In 2006, First Data, whose computer systems process billions of credit and debit card swipes worldwide, had a healthy year, according to documents filed with the Securities and Exchange Commission. The company, which collects a slice of a penny each time someone swipes a card, had $7 billion of sales, a $1.5 billion profit, 29,000 employees worldwide and $2.5 billion in borrowings at the end of the year.

Fast forward to 2008, the first full year under KKR control, and the picture was much different. Revenue rose to $8.8 billion, but it resulted in a net loss of $3.7 billion. The balance sheet included $22 billion of borrowings, an increase of almost nine-fold. The employee count was down to 26,600, after a 6 percent reduction in November 2007.

Things have been similar ever since. The company that never earned less than about $1 billion a year from 2002 through 2006 had a 2012 loss of $700 million, on sales of $10.6 billion. Borrowings were $22.5 billion late last year, and employment was down to 24,000 workers. The company paid $1.8 billion in interest during the year, mostly on the debt incurred to take the company private under KKR’s control.

There have been other changes along the way that have rankled employees, said Wages, the terminated software engineer, who began working for First Data more than two decades ago after graduating from the University of Nebraska at Omaha.

This year, the company’s match of employee 401(k) contributions was ceased. The company says the cessation applies to 2014 and that the matter will be revisited annually. Another cut: Spouses eligible for health insurance through their workplaces are no longer allowed on First Data’s benefit plans.

First Data acknowledges the financial losses, job terminations and benefit cuts, said Chief Financial Officer Ray Winborne.

“Obviously, we have been going through some changes,” he said. “Returning the company to profitability is the goal.”

He said job reductions such as those in Omaha and the 550 in Denver announced last week are necessary to cut costs and make the company more efficient. He also said those remaining will have a chance to participate in an eventual upside: Employees will be granted restricted shares of First Data stock next year, Winborne said.

“It will get everyone’s priorities aligned,” Winborne said of the stock grants.

That sets up the prospect of workers cashing in from selling the shares on the open market if the company completes an initial public offering, a possibility discussed by former Chief Executive Jon Judge. Judge was succeeded this year by new boss Frank Bisignano, former chief operating officer of New York-based JPMorgan Chase, the nation’s largest bank; Bisignano hasn’t mentioned an IPO or when one might happen.
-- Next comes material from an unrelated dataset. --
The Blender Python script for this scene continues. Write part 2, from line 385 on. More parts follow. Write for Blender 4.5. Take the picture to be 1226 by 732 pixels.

Winborne also said the company generates vast amounts of cash before interest and some other expenses, a basis closely followed by some investment professionals. On that basis, the company generated $2.5 billion last year, Winborne said. He acknowledged much of the company’s money is soaked up by paying debts that didn’t exist before 2007.

“The debt was incurred as part of the leveraged buyout,” Winborne said.

Despite the falloff on the company’s global employment in recent years, the Omaha payroll has remained steady at about 5,000, spokeswoman Etheredge said. Part of it has stemmed from what is happening after the Denver job cuts from last week — as many as 150 of those jobs are slated to be moved to Omaha next year, Etheredge said.

Winborne said he hates to see anyone lose a job.

“But we have 24,000 employees,” he said. “We have to make decisions for the long-term.”